Jul 30, 2014

2nd Aug 2014: Documentaries of Anand Patwardhan


THAMIZH  STUDIO & KONANGAL
Documentaries of Anand Patwardhan 
2nd Aug; 5.45pm; Perks Mini theater

Anand Patwardan is the recipient of Thamizh Studio‘s 2014 Lenin Award  which will be presented to him on 15 th August 2014 at Chennai.


1. A Narmada Diary
(1995, Colour, 57 mins)

The Sardar Sarover Dam in western India, lynch-pin of a mammoth development project on the river Narmada’s banks, has been criticized as uneconomical and unjust. It will benefit urban India at a cost borne by the rural poor. When completed, the dam will drown 37,000 hectares of fertile land, displace over 200,000 adivasis – the area’s indigenous people -, and cost up to 400 billion rupees. Ecological, cultural, and human costs – as often is the case with “mega” projects – have never been estimated. A NARMADA DIARY introduces the Narmada Bachao Andolan (the Save Narmada Movement) which has spearheaded the agitation against the dam. As government resettlement programs prove inadequate, the Narmada Bachao Andolan has emerged as one of the most dynamic struggles in India today.

With non-violent protests and a  determination to drown rather than to leave their homes and land, the people of the Narmada valley have become symbols of a global struggle against unjust development.

But the dam building continues. If it’s height is not checked, the entire adivasi region of the Narmada will drown. In the name of progress, a relatively self-sufficient, egalitarian and environmentally sound economy and culture will be destroyed and a proud people reduced to the status of refugees and slum dwellers.

2. Fishing: In the Sea of Greed
(1998, 42 minutes)

Traditional fishing communities around the world are under threat of mass displacement by the industrial fishing practices of gigantic factory ships. Private capital, with the aid of international lending agencies, have embarked on a mindless offensive to catch fish in quantities unheard of until now.

This frightening abuse of the seas has been actively promoted by governments in the developing world, as territorial waters are handed over to transnational corporations to meet debt obligations. Further, agencies like the World Bank have promoted aquaculture prawn farming as a foreign currency earner in the Third World.

The primary victims are poverty-stricken rice growers and fishing communities. Salination of ground water causes a scarcity of fresh drinking water as waste from prawn farms are emptied into nearby rivers and other fresh water bodies. Within years, large stretches of land are abandoned as unfit for agriculture.

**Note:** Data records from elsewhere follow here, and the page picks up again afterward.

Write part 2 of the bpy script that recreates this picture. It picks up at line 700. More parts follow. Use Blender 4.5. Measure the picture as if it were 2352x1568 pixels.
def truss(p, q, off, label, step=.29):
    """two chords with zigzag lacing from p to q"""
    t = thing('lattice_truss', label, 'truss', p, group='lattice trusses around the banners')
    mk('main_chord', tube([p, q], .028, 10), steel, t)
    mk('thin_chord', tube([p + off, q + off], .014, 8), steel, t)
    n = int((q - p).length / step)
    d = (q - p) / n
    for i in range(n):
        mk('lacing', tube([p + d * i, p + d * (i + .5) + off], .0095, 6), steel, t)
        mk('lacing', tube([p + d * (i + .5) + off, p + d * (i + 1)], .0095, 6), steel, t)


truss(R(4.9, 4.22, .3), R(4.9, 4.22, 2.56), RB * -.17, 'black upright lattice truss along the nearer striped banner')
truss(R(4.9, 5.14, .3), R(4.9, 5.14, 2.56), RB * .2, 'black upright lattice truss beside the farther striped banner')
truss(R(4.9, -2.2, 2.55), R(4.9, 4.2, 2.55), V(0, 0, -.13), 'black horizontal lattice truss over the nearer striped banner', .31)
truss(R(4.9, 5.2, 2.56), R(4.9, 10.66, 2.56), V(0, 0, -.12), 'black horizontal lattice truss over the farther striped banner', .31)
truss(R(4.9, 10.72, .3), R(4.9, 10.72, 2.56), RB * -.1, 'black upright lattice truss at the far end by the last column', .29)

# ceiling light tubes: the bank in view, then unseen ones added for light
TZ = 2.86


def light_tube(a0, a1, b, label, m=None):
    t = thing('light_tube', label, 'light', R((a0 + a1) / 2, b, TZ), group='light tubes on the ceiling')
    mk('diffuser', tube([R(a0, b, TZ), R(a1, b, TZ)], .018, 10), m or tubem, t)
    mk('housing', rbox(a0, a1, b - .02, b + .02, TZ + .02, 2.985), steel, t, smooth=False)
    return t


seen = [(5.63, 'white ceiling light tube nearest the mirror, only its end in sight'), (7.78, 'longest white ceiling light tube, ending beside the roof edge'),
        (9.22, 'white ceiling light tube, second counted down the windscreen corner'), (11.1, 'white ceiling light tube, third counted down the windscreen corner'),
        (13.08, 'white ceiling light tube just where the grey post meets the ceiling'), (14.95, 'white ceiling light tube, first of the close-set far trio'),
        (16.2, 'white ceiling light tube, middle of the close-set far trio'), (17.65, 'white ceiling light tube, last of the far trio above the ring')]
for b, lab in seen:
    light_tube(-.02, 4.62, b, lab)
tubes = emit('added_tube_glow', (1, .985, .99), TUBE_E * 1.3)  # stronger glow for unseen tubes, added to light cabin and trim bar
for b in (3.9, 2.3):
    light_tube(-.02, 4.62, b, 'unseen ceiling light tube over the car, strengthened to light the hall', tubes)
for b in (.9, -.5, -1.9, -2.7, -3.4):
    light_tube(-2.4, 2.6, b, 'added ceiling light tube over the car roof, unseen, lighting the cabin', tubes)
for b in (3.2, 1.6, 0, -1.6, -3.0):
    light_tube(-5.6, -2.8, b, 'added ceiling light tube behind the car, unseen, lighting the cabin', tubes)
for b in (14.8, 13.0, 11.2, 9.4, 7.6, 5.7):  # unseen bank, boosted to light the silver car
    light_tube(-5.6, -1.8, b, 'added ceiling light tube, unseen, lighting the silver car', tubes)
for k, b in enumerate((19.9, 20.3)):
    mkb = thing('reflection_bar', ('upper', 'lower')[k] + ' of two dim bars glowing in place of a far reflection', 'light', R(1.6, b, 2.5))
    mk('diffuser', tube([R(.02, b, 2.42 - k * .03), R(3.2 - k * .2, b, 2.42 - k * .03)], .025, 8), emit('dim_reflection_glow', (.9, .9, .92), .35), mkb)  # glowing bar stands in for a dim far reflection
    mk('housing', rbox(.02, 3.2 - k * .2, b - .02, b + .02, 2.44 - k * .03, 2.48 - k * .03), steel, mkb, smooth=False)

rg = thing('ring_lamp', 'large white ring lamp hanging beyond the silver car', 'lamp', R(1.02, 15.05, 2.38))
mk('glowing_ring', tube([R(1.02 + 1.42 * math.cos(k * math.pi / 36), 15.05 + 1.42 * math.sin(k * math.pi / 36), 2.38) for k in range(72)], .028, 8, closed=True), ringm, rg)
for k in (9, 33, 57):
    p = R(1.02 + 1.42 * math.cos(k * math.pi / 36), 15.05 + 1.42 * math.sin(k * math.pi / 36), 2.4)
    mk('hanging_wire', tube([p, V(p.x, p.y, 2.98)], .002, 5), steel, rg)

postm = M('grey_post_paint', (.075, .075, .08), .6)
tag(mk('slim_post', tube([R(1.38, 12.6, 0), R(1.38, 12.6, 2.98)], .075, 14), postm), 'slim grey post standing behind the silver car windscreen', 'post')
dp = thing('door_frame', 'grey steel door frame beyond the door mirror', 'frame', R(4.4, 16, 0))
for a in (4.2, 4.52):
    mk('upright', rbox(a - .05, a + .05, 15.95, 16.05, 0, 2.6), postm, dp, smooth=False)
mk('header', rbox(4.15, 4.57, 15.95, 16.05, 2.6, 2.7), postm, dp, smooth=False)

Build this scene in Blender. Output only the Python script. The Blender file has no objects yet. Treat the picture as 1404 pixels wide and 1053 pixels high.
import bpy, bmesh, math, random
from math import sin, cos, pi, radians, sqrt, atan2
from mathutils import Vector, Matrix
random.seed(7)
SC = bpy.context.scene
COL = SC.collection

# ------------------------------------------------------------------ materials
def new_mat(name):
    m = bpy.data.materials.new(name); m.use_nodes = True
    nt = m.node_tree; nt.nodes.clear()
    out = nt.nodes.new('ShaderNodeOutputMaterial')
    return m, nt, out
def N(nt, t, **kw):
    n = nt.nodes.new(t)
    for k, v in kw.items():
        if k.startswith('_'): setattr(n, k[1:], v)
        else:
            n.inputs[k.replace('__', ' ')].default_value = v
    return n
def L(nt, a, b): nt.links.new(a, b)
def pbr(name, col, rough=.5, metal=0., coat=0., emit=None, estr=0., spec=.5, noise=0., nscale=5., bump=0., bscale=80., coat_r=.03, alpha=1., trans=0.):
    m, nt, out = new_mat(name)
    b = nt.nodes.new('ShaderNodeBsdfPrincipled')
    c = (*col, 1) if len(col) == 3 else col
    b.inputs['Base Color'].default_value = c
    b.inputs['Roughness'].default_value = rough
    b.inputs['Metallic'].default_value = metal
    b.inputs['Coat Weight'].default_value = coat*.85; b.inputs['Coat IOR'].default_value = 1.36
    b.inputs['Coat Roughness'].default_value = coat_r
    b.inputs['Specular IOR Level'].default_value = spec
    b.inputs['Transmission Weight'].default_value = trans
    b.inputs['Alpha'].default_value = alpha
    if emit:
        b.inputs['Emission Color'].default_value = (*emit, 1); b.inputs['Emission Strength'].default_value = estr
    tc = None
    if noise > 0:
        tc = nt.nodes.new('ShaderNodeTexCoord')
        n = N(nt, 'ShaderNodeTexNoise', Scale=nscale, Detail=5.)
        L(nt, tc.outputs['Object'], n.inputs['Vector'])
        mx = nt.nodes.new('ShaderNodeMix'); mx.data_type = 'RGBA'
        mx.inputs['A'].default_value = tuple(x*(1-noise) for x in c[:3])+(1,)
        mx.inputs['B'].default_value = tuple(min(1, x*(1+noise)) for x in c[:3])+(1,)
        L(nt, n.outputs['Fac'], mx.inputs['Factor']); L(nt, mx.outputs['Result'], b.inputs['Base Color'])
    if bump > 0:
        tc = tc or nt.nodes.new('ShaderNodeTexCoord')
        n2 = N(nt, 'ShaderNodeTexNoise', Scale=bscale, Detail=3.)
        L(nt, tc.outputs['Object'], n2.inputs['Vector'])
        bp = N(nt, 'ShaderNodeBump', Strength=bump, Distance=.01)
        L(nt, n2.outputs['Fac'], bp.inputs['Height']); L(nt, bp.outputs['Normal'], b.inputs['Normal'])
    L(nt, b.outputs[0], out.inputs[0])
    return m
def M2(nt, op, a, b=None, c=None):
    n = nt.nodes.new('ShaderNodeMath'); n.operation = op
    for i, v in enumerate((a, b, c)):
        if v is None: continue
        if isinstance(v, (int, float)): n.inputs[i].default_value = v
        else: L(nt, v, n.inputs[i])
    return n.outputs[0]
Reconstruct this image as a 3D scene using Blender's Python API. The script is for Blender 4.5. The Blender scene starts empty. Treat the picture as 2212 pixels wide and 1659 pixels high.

Fishing in the Sea of Greed documents the response of one fishing community in India to the “rape and run” industries that have begun to dominate their livelihood and decimate their environment. Under the leadership of the National Fishworkers Forum and the World Forum of Fishworkers and Fish Harvesters, workers are fighting not only for their jobs, but for the survival of the world’s coastal communities and ecosystems.

Anand Patwardhan

Anand Patwardhan has been making political documentaries for nearly three decades pursuing diverse and controversial issues that are at the crux of social and political life in India. Many of his films were at one time or another banned by state television channels in India and became the subject of litigation by Patwardhan who successfully challenged the censorship rulings in court.

Patwardhan received a B.A. in English Literature from Bombay University in 1970, won a scholarship to get another B.A. in Sociology from Brandeis University in 1972 and earned a Master’s degree in Communications from McGill University in 1982. Patwardhan has been an activist ever since he was a student — having participated in the anti-Vietnam War movement; being a volunteer in Caesar Chavez’s United Farm Worker’s Union; working in Kishore Bharati, a rural development and education project in central India; and participating in the Bihar anti-corruption movement in 1974-75 and in the civil liberties and democratic rights movement during and after the 1975-77 Emergency. Since then he has been active in movements for housing rights of the urban poor, for communal harmony and participated in movements against unjust, unsustainable development, miltarism and nuclear nationalism.